TJHSST was ranked in the top 10 of best high schools in the country.

Thomas Jefferson High School for Science and Technology was named to the top 100 high schools in the country by Newsweek. Patch file photo.
Thomas Jefferson High School for Science and Technology was named to the top 100 high schools in the country by Newsweek. Patch file photo.
Thomas Jefferson High School for Science and Technology (TJHSST) is among the top 10 best high schools in America, according to Newsweek's "2013 America's Best High Schools" list.

TJHSST was ranked no. 8, with Kentucky's Carol Martin Gatton Academy of Mathematics and Science ranked as the nation's top high school.

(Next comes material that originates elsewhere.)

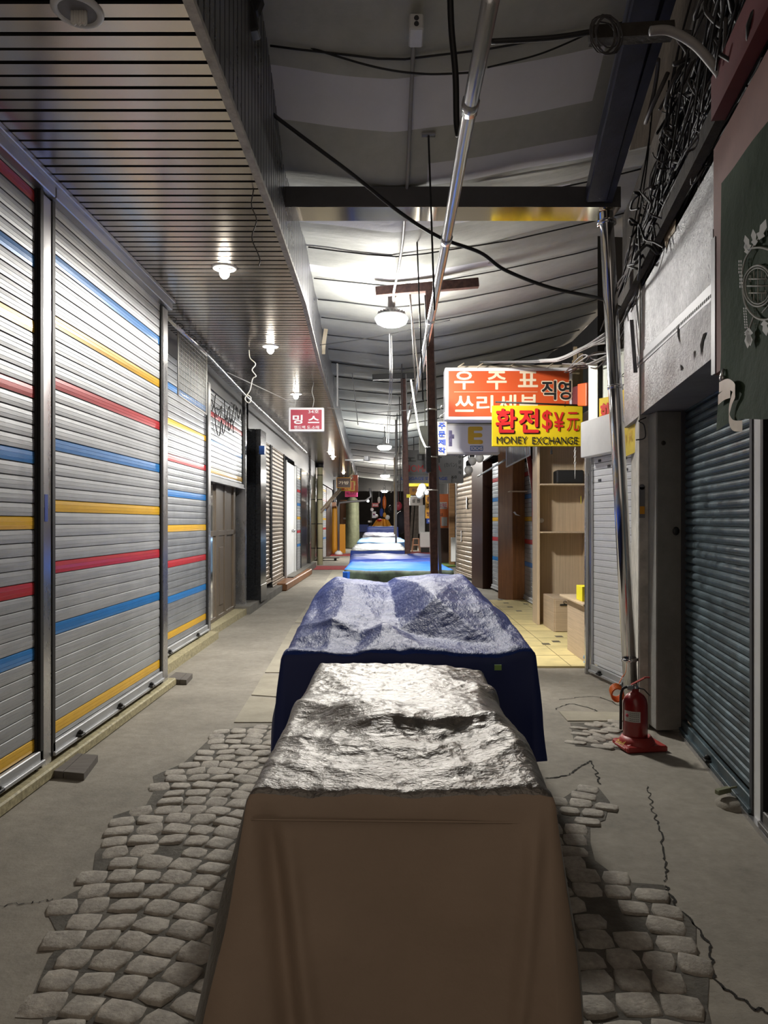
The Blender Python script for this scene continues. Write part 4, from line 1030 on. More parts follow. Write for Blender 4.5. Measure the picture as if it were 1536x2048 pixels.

The schools are ranked based on six criterion,: graduation rate (25 percent), college acceptance rate (25 percent), AP/IB/AICE tests taken per student (25 percent), average SAT/ACT scores (10 percent), average AP/IB/AICE scores (10 percent), and percent of students enrolled in at least one AP/IB/AICE course (5 percent).

TJHSST statistics are as follows:
  • Graduation Rate: 99 percent
  • AP/IB Tests: 2
  • Collegebound: 100 percent
  • Average SAT score: 2153
  • Average ACT: 3
  • Average AP score:  4.5
Earlier this year, TJHSST was ranked the fourth best high school in the country and the best in the state of Virginia in the U.S. News and World Report’s 2013 Best High Schools rankings.

A handful of other Northern Virginia made the list, but were not ranked as high, such as Falls Church City Public School's George Mason High School, ranked no. 64; James Madison High School in Vienna, ranked no. 146; Stone Bridge High School in Ashburn, ranked no. 237; Robinson Secondary School in Fairfax, ranked No. 342; Briar Woods in Ashburn, ranked no. 395; Heritage High School in Leesburg, ranked no. 1104; and Falls Church High School in Falls Church, ranked no. 1202.

See the full list of rankings here.

How much stock do you put into national rankings? How do you measure a good school? Tell us in the comments.
JD December 04, 2013 at 10:28 AM
Relatively useless information here. You cannot compare schools that are selective to those with open enrollment. The student populations are vastly different in ability.